Bu toprakların üzerinde yaşayan kendi
vatandaşlarımıza, bu toprakların üzerinde oynanan oyunları bütün ayrıntıları
ile anlatmak ve onları ikna etmek gerekmektedir.
Devletin görevi de ayrılıktan değil, “birlikten kuvvet
doğacağı” fikrini mutlaka halkına benimsetmektir.
Milletimize "Bu vatan bizimdir bizim
kalacaktır" şuuru benimsettirilirse bu vatan bizim kalacaktır.

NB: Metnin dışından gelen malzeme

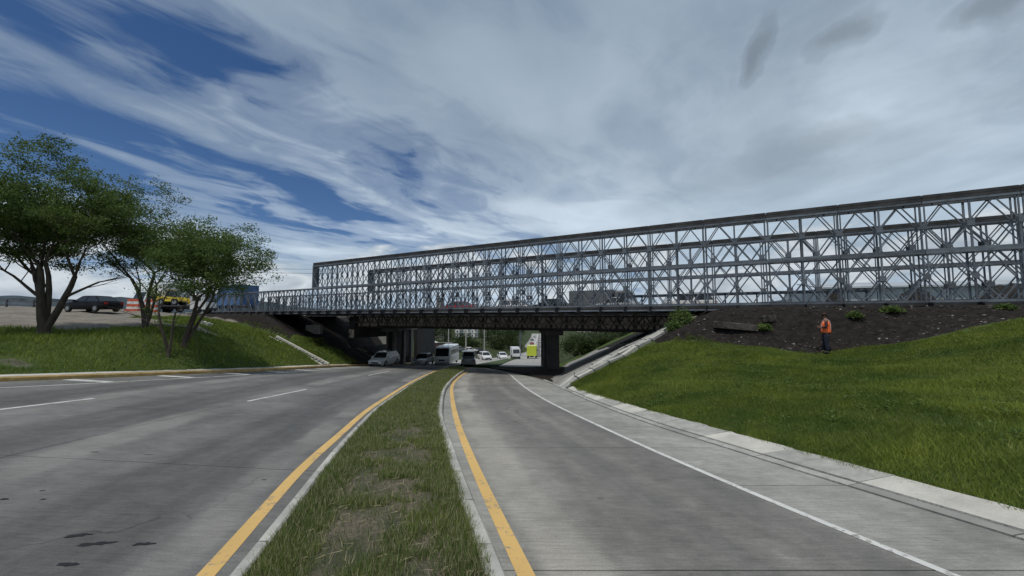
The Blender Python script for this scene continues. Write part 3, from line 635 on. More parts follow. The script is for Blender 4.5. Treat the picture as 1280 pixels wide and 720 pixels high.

"Sahipsiz vatanın batması haktır, sen sahip
çıkarsan bu vatan batmayacaktır" şuuru verilirse, halkımızda ait olduğu
topraklara sahiplenme bilinci gelişecek, devletimiz tarih sayfalarındaki yerini
korumaya devam edecektir.” (Uğur Kepekçi /Kaybolan Değerlerimiz /sayfa 19-21)
Aziz Türk Milleti, etkili ve yetkililer! Lütfen
milletimizin ve devletimizin ilkeleriyle, Andımızla, kimliğimizle, oynayarak
millet ve devlet gemimizi tahrip etmeyin!
Batarsak da çıkarsak da hep beraber olacağız. Çünkü
Türkiye Cumhuriyeti Devletinde başka yaşayacak vatanımız yoktur!